## start
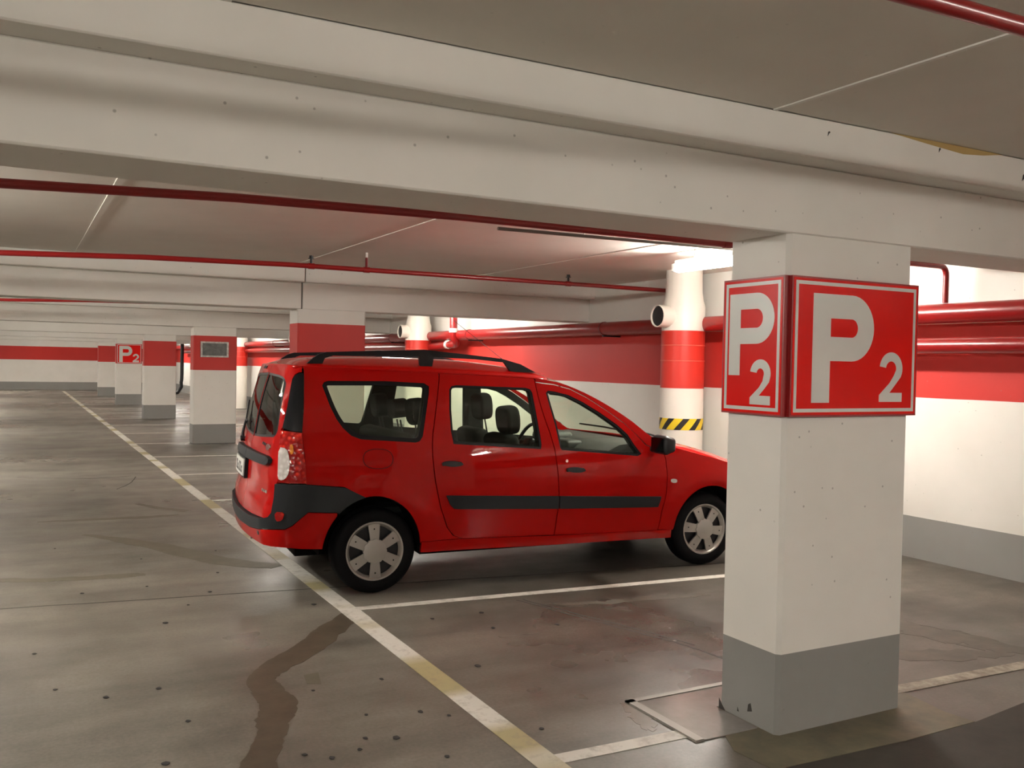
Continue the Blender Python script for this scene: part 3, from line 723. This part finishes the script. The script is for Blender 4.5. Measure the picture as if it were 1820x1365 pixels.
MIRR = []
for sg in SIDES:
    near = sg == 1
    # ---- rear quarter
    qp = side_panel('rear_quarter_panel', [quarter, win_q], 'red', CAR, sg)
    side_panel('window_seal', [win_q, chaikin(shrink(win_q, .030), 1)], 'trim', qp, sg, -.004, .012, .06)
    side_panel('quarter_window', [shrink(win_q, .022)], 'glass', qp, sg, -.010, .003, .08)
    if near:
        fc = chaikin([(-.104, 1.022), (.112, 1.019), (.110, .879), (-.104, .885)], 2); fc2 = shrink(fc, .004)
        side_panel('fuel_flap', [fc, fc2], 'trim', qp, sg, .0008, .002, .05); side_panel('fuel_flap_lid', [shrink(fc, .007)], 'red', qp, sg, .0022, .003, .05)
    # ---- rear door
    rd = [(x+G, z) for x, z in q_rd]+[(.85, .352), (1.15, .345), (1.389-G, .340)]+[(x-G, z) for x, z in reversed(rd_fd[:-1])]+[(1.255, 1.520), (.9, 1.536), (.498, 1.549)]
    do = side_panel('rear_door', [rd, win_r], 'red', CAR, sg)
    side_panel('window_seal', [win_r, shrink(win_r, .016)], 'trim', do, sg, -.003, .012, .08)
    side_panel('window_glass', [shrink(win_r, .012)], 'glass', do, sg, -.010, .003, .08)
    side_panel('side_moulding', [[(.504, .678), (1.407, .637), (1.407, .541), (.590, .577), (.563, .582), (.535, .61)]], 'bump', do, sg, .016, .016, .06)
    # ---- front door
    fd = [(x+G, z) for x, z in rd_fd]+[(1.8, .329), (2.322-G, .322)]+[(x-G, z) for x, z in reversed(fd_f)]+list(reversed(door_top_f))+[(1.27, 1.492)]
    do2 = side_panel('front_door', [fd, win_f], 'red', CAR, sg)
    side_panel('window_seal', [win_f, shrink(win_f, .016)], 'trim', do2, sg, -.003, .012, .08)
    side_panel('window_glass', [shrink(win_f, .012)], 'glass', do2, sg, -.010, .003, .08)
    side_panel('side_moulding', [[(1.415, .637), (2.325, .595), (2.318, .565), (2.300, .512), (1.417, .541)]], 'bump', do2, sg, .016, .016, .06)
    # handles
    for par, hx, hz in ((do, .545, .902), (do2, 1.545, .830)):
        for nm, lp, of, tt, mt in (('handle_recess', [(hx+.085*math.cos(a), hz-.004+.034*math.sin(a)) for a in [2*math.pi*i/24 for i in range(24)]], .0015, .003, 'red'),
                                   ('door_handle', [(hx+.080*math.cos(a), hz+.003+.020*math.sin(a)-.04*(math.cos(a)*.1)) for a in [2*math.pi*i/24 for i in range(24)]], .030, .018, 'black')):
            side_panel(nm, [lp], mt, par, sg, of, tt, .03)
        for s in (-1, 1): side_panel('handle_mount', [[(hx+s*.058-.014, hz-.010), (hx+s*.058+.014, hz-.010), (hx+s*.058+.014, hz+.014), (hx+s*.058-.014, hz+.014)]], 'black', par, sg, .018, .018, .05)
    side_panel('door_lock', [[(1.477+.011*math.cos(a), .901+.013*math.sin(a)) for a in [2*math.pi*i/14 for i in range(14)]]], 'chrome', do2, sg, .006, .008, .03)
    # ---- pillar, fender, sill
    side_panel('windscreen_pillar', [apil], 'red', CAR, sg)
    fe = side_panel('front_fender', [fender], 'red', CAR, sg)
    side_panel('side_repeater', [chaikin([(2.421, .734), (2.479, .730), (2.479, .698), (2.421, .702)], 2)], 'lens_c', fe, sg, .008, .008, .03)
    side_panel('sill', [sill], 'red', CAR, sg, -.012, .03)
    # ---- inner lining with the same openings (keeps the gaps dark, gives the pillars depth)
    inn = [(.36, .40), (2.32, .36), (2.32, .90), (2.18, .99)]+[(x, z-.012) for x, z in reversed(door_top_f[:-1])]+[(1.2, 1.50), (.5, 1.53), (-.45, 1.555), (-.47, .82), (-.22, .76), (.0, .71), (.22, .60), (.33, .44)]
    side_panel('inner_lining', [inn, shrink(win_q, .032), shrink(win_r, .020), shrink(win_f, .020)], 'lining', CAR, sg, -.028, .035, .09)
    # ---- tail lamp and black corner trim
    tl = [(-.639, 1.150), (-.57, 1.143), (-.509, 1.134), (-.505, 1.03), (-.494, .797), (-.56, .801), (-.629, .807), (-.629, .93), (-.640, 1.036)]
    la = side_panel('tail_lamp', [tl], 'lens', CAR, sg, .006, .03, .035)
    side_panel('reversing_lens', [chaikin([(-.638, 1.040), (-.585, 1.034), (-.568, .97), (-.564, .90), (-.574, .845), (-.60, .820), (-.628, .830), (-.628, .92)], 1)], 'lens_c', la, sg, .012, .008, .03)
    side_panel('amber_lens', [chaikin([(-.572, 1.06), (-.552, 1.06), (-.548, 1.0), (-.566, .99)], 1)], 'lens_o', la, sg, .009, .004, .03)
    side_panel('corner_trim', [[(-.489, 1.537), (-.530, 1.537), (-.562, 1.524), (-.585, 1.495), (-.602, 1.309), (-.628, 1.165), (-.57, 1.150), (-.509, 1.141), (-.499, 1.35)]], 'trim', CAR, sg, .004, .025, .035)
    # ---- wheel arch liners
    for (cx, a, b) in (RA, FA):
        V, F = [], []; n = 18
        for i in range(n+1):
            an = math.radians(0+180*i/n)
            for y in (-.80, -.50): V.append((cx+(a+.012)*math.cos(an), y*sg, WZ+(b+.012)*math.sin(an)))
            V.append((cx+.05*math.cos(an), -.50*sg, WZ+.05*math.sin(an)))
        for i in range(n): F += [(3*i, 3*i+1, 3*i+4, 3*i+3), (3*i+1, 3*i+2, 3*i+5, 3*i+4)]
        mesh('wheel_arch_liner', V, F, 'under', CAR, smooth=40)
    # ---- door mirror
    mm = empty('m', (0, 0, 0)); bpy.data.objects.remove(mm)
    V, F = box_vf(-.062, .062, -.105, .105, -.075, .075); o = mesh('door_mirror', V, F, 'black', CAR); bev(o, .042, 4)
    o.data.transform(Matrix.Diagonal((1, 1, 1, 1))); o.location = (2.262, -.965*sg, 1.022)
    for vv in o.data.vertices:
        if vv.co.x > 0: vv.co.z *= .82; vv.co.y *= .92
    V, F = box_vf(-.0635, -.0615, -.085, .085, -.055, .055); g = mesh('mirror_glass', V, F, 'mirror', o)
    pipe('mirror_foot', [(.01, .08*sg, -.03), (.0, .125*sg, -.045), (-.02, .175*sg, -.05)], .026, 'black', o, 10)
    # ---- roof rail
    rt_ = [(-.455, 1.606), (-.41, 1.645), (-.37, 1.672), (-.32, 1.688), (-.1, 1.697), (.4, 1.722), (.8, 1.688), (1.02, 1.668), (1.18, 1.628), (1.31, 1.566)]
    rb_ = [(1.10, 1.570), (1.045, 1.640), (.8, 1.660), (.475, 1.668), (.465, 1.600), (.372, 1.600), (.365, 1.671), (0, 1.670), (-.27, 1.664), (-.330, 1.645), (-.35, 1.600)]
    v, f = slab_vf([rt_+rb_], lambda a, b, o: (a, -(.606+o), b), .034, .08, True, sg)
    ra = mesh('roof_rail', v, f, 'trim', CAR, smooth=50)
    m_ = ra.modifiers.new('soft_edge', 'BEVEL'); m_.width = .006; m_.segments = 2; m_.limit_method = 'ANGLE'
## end
## start
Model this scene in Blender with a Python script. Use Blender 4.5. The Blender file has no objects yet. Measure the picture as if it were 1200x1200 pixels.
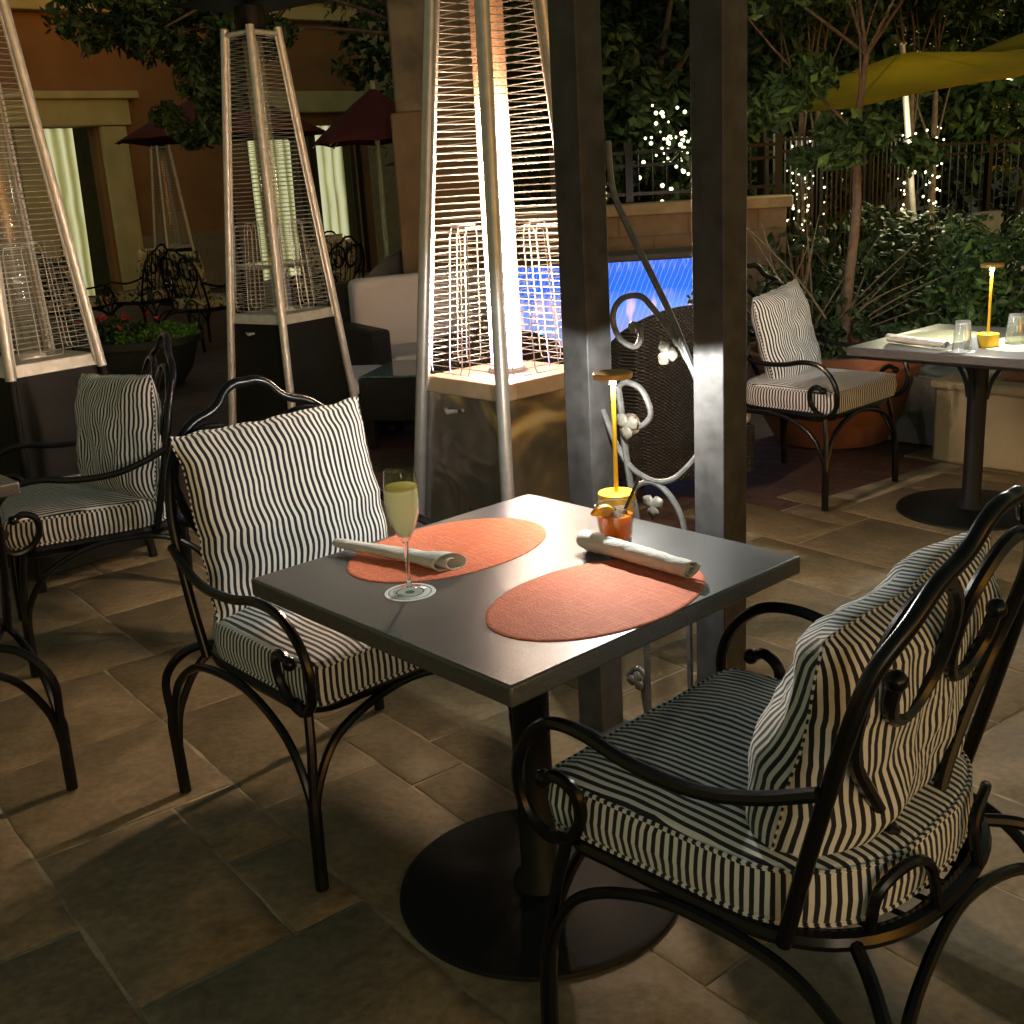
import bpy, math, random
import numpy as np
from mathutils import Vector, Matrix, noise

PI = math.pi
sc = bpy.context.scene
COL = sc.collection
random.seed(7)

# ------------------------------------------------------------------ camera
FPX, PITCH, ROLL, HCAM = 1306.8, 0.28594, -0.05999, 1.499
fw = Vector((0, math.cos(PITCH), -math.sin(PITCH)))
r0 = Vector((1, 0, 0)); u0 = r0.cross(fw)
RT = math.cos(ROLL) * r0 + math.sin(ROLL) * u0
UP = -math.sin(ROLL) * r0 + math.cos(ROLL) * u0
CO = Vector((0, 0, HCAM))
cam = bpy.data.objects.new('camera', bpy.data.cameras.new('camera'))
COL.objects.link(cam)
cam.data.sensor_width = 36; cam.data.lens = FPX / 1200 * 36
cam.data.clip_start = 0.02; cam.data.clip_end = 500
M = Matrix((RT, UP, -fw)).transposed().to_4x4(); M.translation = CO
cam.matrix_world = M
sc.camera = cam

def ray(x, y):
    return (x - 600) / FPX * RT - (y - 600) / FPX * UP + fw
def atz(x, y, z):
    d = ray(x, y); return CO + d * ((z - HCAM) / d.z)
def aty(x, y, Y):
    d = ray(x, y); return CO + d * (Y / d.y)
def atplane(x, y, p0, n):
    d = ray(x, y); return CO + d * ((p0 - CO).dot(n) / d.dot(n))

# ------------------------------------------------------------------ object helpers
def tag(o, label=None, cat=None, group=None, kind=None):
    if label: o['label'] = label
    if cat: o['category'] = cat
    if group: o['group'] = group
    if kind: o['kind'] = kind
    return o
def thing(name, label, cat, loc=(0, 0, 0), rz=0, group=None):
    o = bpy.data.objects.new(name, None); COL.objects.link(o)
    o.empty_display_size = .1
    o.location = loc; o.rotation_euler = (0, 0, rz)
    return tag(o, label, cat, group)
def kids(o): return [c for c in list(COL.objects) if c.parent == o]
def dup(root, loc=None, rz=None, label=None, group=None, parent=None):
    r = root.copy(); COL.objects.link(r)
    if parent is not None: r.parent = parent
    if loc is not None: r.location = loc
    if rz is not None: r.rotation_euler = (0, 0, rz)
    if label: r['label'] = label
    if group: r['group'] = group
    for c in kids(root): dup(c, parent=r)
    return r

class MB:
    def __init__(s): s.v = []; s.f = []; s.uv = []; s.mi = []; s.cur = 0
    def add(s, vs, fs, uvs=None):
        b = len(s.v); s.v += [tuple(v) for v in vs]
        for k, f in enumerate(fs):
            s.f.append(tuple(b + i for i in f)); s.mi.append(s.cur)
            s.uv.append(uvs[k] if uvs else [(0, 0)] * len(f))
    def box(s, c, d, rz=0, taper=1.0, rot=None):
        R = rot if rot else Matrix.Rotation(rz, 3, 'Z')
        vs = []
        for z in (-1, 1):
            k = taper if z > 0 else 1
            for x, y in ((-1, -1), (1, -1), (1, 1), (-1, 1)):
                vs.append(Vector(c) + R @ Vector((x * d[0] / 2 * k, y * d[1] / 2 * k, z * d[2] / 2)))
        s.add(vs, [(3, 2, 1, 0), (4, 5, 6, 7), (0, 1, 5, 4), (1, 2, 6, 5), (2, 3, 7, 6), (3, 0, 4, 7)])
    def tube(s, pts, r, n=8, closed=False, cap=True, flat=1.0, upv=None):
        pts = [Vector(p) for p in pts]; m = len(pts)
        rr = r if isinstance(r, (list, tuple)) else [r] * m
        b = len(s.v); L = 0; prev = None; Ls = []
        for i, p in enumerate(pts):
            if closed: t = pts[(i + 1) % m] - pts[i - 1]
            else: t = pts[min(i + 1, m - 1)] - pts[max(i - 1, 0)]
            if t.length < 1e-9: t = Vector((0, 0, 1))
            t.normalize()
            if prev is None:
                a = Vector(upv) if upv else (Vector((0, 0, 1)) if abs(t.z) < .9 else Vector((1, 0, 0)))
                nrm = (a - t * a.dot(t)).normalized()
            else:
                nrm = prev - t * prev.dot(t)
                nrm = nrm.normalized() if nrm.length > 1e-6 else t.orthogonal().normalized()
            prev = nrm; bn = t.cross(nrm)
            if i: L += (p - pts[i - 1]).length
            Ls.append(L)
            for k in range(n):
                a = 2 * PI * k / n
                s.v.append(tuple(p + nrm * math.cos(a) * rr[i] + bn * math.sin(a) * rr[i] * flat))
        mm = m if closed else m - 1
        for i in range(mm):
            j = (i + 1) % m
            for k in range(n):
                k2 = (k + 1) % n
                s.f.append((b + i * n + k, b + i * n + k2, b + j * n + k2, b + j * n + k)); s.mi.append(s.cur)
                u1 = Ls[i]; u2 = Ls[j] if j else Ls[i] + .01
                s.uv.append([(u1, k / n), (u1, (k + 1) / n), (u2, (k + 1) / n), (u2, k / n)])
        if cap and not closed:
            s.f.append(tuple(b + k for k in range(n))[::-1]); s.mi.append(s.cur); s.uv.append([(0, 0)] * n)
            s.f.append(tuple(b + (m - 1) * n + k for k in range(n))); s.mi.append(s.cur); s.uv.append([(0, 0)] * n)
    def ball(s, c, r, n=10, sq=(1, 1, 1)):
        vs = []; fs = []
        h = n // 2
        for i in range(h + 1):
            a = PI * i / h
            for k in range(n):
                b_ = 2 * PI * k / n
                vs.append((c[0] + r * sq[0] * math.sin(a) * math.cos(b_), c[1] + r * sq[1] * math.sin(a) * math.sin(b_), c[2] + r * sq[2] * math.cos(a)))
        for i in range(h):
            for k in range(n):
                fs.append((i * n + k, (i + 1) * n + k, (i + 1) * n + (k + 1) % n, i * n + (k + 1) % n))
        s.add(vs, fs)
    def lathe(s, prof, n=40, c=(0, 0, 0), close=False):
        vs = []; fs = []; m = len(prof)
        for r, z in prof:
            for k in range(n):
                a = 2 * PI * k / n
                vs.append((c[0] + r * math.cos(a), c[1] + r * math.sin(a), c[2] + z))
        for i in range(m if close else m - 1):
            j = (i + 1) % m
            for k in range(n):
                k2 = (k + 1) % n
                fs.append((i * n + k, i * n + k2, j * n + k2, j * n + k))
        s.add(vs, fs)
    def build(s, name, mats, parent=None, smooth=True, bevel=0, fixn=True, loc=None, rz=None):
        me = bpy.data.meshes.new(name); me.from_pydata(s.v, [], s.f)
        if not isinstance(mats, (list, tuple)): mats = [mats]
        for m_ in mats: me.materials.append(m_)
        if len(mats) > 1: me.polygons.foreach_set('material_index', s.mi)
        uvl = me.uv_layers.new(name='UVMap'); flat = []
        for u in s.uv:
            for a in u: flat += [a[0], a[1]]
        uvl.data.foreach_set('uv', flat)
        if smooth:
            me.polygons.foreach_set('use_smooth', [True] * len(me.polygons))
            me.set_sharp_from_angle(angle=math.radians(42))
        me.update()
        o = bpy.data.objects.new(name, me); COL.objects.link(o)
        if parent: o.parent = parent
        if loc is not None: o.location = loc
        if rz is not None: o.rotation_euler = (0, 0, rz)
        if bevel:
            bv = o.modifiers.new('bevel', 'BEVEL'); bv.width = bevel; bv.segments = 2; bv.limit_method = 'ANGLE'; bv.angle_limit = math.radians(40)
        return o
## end
> [WHAT YOU WILL DO]
Omit all pictures and repeat exactly the lines from the one containing "Model this scene" through the one containing "from mathutils import Vector, Matrix, noise", ends included, with nothing added.

> [OUTPUT BELOW]
Model this scene in Blender with a Python script. Use Blender 4.5. The Blender file has no objects yet. Measure the picture as if it were 1200x1200 pixels.
import bpy, math, random
import numpy as np
from mathutils import Vector, Matrix, noise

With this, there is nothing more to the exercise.